In the water sector, sustainability tends to include environmental, social, technical, and financial components of sustainability. A spring that dries up won’t be providing water in the future; a committee that spends more time managing conflicts than its water system won’t last, poor quality construction-forget about it!- or a fancy handpump from South Africa imported to Malawi with no spares for miles-no way; an expensive electric-based pump system in a non-cash economy…….You get the picture-it gets complicated pretty fast!

Being involved in the development of Water For People’s World Water Corps ® monitoring program, I got a first hand crash course into the challenges that start when a project stops. While the data from three years of monitoring-eleven trips in five different countries-is impressive: out of 484 water systems visited from the highlands of Bolivia to the floodplains of West Bengal, 20 were no longer producing water, but 464 were. That’s a 96% sustainability rate: defined simply by water coming out of the taps and pumps. Several authors have argued for precisely this: an easily measured, pragmatic definition of sustainability for the water and sanitation sector. I agree with this in that it is a useful way to monitor the life of a water or sanitation infrastructure project. The rationale for such a simple definition is that in order for water to be coming out of the tap, repairs must have been made, some finance must be collected to keep it running, and somebody must be managing it.

The high success rate (albeit defined simply!) masks a lot of the dynamics that influence sustainability of water and sanitation interventions-nearly all of which are outside of the purview of the design team. Plumbers migrate to Argentina, leaving no human capacity in the ‘trained’ committee; toilets that are water-based were built in communities without water systems, public taps are turned off indefinitely because of political (mis)management. The sector is finally starting to acknowledge the scale of failed projects around the world-the Financial Times recently estimated that nearly $500 million in failed pumps litters the African continent. The first step to solving a problem is recognizing that we have one, right? Don’t get me wrong, it’s a step in the right direction. But even more difficult to get our heads around-but more important!-is the sustainability of partners to keep pace with growing demand and thus, keep building toilets long after external finance has left. To me, this is the true sign of sustainability.
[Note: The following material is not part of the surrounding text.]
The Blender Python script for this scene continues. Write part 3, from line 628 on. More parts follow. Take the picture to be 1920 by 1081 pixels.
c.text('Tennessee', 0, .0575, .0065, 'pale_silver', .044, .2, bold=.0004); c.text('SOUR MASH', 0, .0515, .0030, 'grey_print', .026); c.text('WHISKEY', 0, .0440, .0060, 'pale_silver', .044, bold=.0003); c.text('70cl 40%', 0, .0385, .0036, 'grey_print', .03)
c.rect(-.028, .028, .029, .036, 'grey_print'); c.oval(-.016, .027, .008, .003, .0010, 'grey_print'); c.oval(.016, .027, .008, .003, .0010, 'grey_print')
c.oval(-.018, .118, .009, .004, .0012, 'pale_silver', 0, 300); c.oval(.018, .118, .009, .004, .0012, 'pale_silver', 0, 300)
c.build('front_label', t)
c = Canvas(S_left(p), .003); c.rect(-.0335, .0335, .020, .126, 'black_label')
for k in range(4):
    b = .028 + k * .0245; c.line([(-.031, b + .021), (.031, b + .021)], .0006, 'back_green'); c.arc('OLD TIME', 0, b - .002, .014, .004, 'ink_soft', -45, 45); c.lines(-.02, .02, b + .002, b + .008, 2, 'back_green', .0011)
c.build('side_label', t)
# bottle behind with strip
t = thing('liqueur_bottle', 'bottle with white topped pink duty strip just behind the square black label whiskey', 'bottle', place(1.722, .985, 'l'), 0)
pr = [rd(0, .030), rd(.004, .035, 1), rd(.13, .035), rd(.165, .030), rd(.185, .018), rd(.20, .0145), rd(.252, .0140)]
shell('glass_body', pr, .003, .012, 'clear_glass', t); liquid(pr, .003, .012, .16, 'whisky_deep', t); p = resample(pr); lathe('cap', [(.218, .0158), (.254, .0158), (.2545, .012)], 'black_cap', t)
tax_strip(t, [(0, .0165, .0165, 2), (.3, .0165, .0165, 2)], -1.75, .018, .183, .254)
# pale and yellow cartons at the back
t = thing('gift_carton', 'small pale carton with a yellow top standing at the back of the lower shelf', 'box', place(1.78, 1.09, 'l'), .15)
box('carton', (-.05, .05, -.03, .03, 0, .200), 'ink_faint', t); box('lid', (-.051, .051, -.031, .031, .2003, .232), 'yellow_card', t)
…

Monitoring at Water For People to date has been extremely useful to measure this first level of sustainability: are systems functional and are people using them? But what it hasn’t showed us yet is if our programming is sustainable, which will have much wider impact than a single project. So much of what Water For People does goes beyond the pipes and the pans. I hear time and time again from staff, volunteers, and donors that once they go in the field, they “get it.” They get the complicated work of supporting the “functional environment” that Water For People does around the world. It’s kind of a fuzzy concept, especially in such a traditionally technical sector as water, but what it means, in a nutshell is that every group that has a stake in a water or sanitation project-a community, the local government, a local NGO, or the local private sector-has the skills, resources, and capabilities to fulfill their contribution to sustaining water and sanitation services.
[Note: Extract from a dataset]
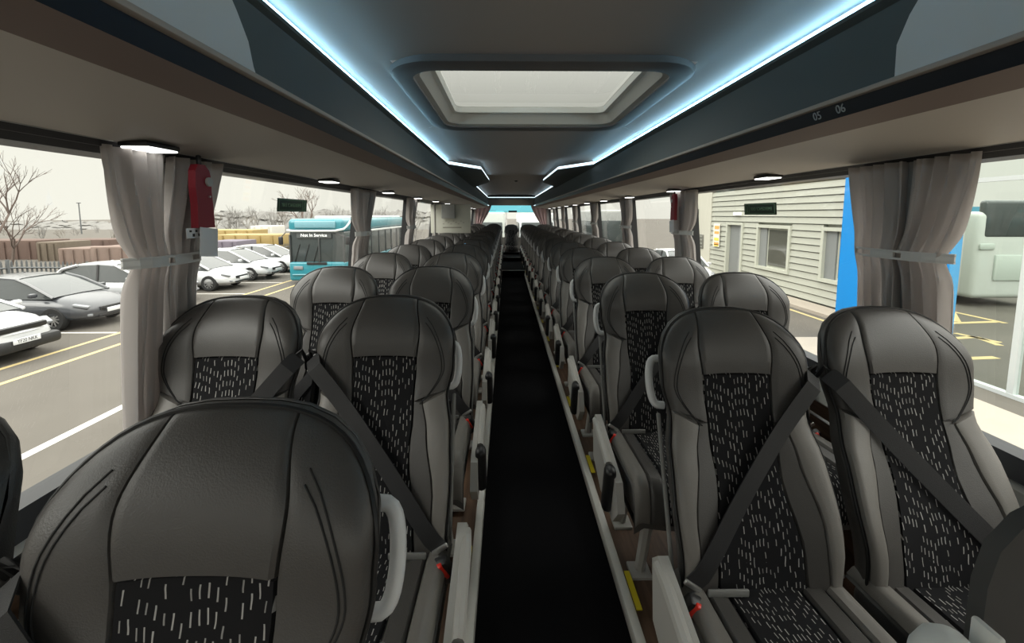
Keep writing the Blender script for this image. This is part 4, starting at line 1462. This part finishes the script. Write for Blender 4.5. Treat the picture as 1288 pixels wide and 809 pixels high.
for n_, (oy0, oy1, oz0, oz1) in enumerate(openings):
    isdoor = n_ == 0
    q = MB()
    for c_, d_ in (((BX + 0.08, oy0 - 0.06, (oz0 + oz1) / 2), (0.2, 0.12, oz1 - oz0)), ((BX + 0.08, oy1 + 0.06, (oz0 + oz1) / 2), (0.2, 0.12, oz1 - oz0)), ((BX + 0.08, (oy0 + oy1) / 2, oz1 + 0.06), (0.2, oy1 - oy0 + 0.24, 0.12)), ((BX + 0.08, (oy0 + oy1) / 2, oz0 - 0.06), (0.2, oy1 - oy0 + 0.24, 0.12))):
        q.box(c_, d_)
    fo = bp_(q, 'door_surround' if isdoor else 'window_surround', clad_s)
    if isdoor:
        q = MB(); q.box((BX + 0.17, (oy0 + oy1) / 2, (oz0 + oz1) / 2), (0.05, oy1 - oy0, oz1 - oz0)); bp_(q, 'door', door_m)
        q = MB(); q.box((BX + 0.12, oy0 + 0.15, (oz0 + oz1) / 2), (0.05, 0.3, oz1 - oz0)); bp_(q, 'door_side_panel', mat('door_side', (0.30, 0.31, 0.30), 0.5))
    else:
        q = MB(); q.box((BX + 0.12, oy1 - 0.2, (oz0 + oz1) / 2), (0.06, 0.5, oz1 - oz0)); bp_(q, 'reveal_panel', door_m)
        q = MB(); q.box((BX + 0.17, (oy0 + oy1) / 2, (oz0 + oz1) / 2), (0.05, oy1 - oy0, oz1 - oz0)); bp_(q, 'window_frame', clad_s)
        q = MB(); q.box((BX + 0.13, (oy0 + oy1) / 2 - 0.25, (oz0 + oz1) / 2), (0.05, oy1 - oy0 - 0.65, oz1 - oz0 - 0.16)); bp_(q, 'window_pane', mat('dark_pane', (0.09, 0.09, 0.075), 0.06, spec=0.9))
q = MB(); q.rbox((BX - 0.02, 19.35, EYE + 0.04), (0.16, 0.5, 0.14), 0.03); o = q.build('wall_light', mat('bulkhead_lamp', (0.8, 0.8, 0.75), 0.4, emit=(1, 1, 0.92), estr=0.6))
tag(o, 'white bulkhead light on the cladding above the grey door', 'light')
pm = [mat('poster_%d' % k, c, 0.6) for k, c in enumerate(((0.75, 0.72, 0.62), (0.75, 0.35, 0.10), (0.80, 0.62, 0.10)))]
pt = MB().box((BX - 0.02, 21.2, 0.42), (0.03, 0.62, 1.15)).build('safety_sign', pm[0], smooth=False)
tag(pt, 'orange and yellow safety sign on the cladding left of the grey door', 'sign')
for k, (zz, hh, c) in enumerate(((0.80, 0.16, 1), (0.55, 0.12, 1), (0.22, 0.14, 2), (0.0, 0.14, 1), (-0.08, 0.1, 2))):
    MB().box((BX - 0.04, 21.15, zz), (0.01, 0.45, hh)).build('sign_panel', pm[c], pt, smooth=False)
for k, (yy, zz, w_, h_, lab) in enumerate(((23.5, 1.30, 0.35, 0.85, 'tall dark vent grille on the plain wall'), (23.0, -0.55 + 0.55, 0.8, 0.75, 'square grey vent on the plain wall, nearer one'), (24.3, 0.05, 0.55, 0.7, 'square grey vent on the plain wall, farther one'))):
    o = MB().rbox((BX - 0.02, yy, zz), (0.06, w_, h_), 0.08 if k else 0.01).build('wall_vent', mat('vent_grey', (0.13, 0.13, 0.11), 0.6))
    tag(o, lab, 'vent')
    for j in range(4):
        MB().box((BX - 0.06, yy, zz - h_ / 2 + h_ * (j + 0.5) / 4), (0.02, w_ * 0.8, h_ * 0.08)).build('vent_slat', mat('vent_pale', (0.3, 0.3, 0.26)), o)

# blue block with the glazed screen beside it
blue = mat('bright_blue', (0.0, 0.20, 0.55), 0.4)
bluef = mat('frame_blue', (0.06, 0.27, 0.50), 0.45)
t = thing('blue_hoarding', 'bright blue clad block behind the right curtain, at the end of the building', 'hoarding', (LX(8.6), 9.5, GZ))
MB().box((0.06, 0.05, 3.0), (0.12, 2.75, 6.0)).build('blue_cladding', blue, t, smooth=False)
MB().box((0.07, -1.36, 3.0), (0.13, 0.08, 6.0)).build('edge_cladding', bluef, t, smooth=False)
t = thing('glazed_screen', 'large glazed screen with pale posts beyond the rightmost window', 'glass screen', (LX(8.6), 8.0, GZ))
for (y, w) in ((-1.08, 0.10), (-2.9, 0.1)):
    MB().box((0.0, y, 3), (0.10, w, 6)).build('post', mat('screen_post', (0.45, 0.48, 0.48), 0.4), t, smooth=False)
MB().box((0.0, -1.6, 3.72), (0.08, 3.1, 0.08)).build('transom', mat('screen_post', (0.45,) * 3), t, smooth=False)
MB().box((0.0, -1.6, 0.03), (0.12, 3.1, 0.08)).build('bottom_rail', mat('screen_post', (0.45,) * 3), t, smooth=False)
MB().add([(0, -3.1, 0.05), (0, -0.05, 0.05), (0, -0.05, 6), (0, -3.1, 6)], [(0, 1, 2, 3)]).build('pane', glass_mat('screen_glass', (0.80, 0.86, 0.82), 0.03), t)
# coach added behind the screen, standing in for the coach reflected in it
t = thing('reflected_coach', 'white coach rear standing in for a reflection in the glazed screen at the right edge', 'coach', (LX(15.5), 13.9, GZ))
cw = mat('coach_pale', (0.46, 0.49, 0.46), 0.4)
MB().rbox((1.25, 4, 1.75), (2.5, 8, 2.9), 0.18, 4).build('coach_body', cw, t)
MB().rbox((1.3, 0.12, 2.95), (2.3, 0.30, 1.25), 0.12, 3).build('rear_window', busglass, t)
MB().rbox((1.4, -0.02, 1.35), (1.6, 0.08, 0.85), 0.03).build('engine_hatch', mat('coach_hatch', (0.40, 0.45, 0.41), 0.5), t)
MB().rbox((0.3, -0.02, 2.05), (0.5, 0.06, 0.20), 0.03).build('logo_patch', mat('coach_hatch', (0.3,) * 3), t)
for xx in (0.25, 2.25):
    MB().lathe([(0.2, -0.15), (0.48, -0.15), (0.5, 0), (0.48, 0.15), (0.2, 0.15)], 20, (xx, 2.2, 0.5), 'X').build('tyre', mat('tyre_rubber', (0.012,) * 3), t)
# dark hedge and building far beyond
t = thing('far_depot_shed', 'dark teal-fronted depot shed far beyond the glazed screen', 'shed', (LX(36), 27, GZ))
MB().box((3, 3, 1.6), (30, 5, 3.2)).build('shed_wall', mat('shed_dark', (0.07, 0.085, 0.08), 0.7), t, smooth=False)
MB().box((3, 0.4, 3.35), (30.5, 0.6, 0.5)).build('fascia', mat('shed_teal', (0.05, 0.25, 0.36), 0.5), t, smooth=False)
for k in range(8):
    MB().box((-10 + 3 * k, 0.42, 1.3), (1.2, 0.1, 1.4)).build('shed_window', mat('shed_pane', (0.25, 0.27, 0.26), 0.2), t, smooth=False)
# another coach standing behind on the right and pale wall beyond
def side_coach(loc, col, colname, lab, L=9, H=3.4, yard=0):
    t = thing('parked_coach', lab, 'coach', loc)
    pm_ = mat('coach_' + colname, col, 0.4)
    MB().rbox((1.25, L / 2, H / 2 + 0.15), (2.5, L, H - 0.3), 0.15, 3).build('coach_body', pm_, t)
    MB().rbox((1.25, L / 2 - 0.05, H * 0.62), (2.54, L - 0.5, H * 0.34), 0.06, 2).build('side_windows', busglass, t)
    MB().rbox((1.25, -0.02, H * 0.55), (2.2, 0.12, H * 0.5), 0.06, 2).build('windscreen', busglass, t)
    for xx in (0.25, 2.25):
        for yy in (1.8, L - 2):
            MB().lathe([(0.2, -0.15), (0.48, -0.15), (0.5, 0), (0.48, 0.15), (0.2, 0.15)], 16, (xx, yy, 0.5), 'X').build('tyre', mat('tyre_rubber', (0.012,) * 3), t)
side_coach((LX(5.6), 27.5, GZ), (0.3, 0.31, 0.3), 'grey', 'grey parked coach beyond the far right windows')
side_coach((LX(-2.6), 26, GZ), (0.75, 0.70, 0.80), 'pale', 'pale lilac-white coach seen through the rear window, left one', 9, 3.3)
side_coach((LX(0.9), 30, GZ), (0.72, 0.75, 0.76), 'white', 'white coach seen through the rear window, right one', 9, 3.2)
A week ago, as our heads bumped against the roof in the dusty pick-up (on a road that was supposed to be paved three years ago), Armida Nunez, one of our partners in Bolivia, by chance started telling me about something that happened in Saavedra last year. Saavedra is a municipality outside of Santa Cruz, Bolivia, where Water For People, INCADE, the local government and communities partnered for several years, achieving nearly 70% ecological sanitation coverage. The last Water For People-supported toilets went in several years ago. There is a monitoring team headed to this region next week, so we’ll see if people are still using them. But….what has happened since happens all over the world. New neighborhoods spring up on what was once agricultural land; families-some young and some old-gradually move in to these new plots. In Saavedra, last year, a very exciting thing happened:
1. A couple of neighborhoods used their community organizing skills gained thru participation in the program several years ago to include toilets in their local government budget
2. Local government approved the toilets and directed finance towards the toilets (the Law of Popular Participation in Bolivia allows for a percentage of taxes to be directed to public programs defined by citizens)
3. Hardware stores still carried the components needed for the toilets-go local private sector-and masons were hired who had experience from the program in years past
4. Between community contributions and local government finance-NO EXTERNAL FINANCE-a new neighborhood now has ecological toilets

This example is precisely what Water For People keeps in mind as we support programs all over the world; of course we aim to have clean water flow from pumps for years and toilets than aren’t abandoned once full, but thinking even further down the line, some day we won’t be there but we want all of the new neighbors to have the organizational capacity, financial options, government back-up, and toilet seats on the shelves to create toilets out of this functional environment!

2 comments:

Unknown said...

Kate! I love checking in every once in a while and reading about your work and your life. I thought about you the other day when I read about a "no loo, no 'I do'" campaign in India, where families are refusing to marry off their (high-demand, thanks to short-sighted female infanticide) daughters to men who don't have toilets!

Kate and Matt said...

Sants! Is this you? Thanks for your kind note...where are you and what are you doing? We're still in Lima, but are moving to Arequipa, in southern Peru, early next year. I love that you think of me when you think of toilets!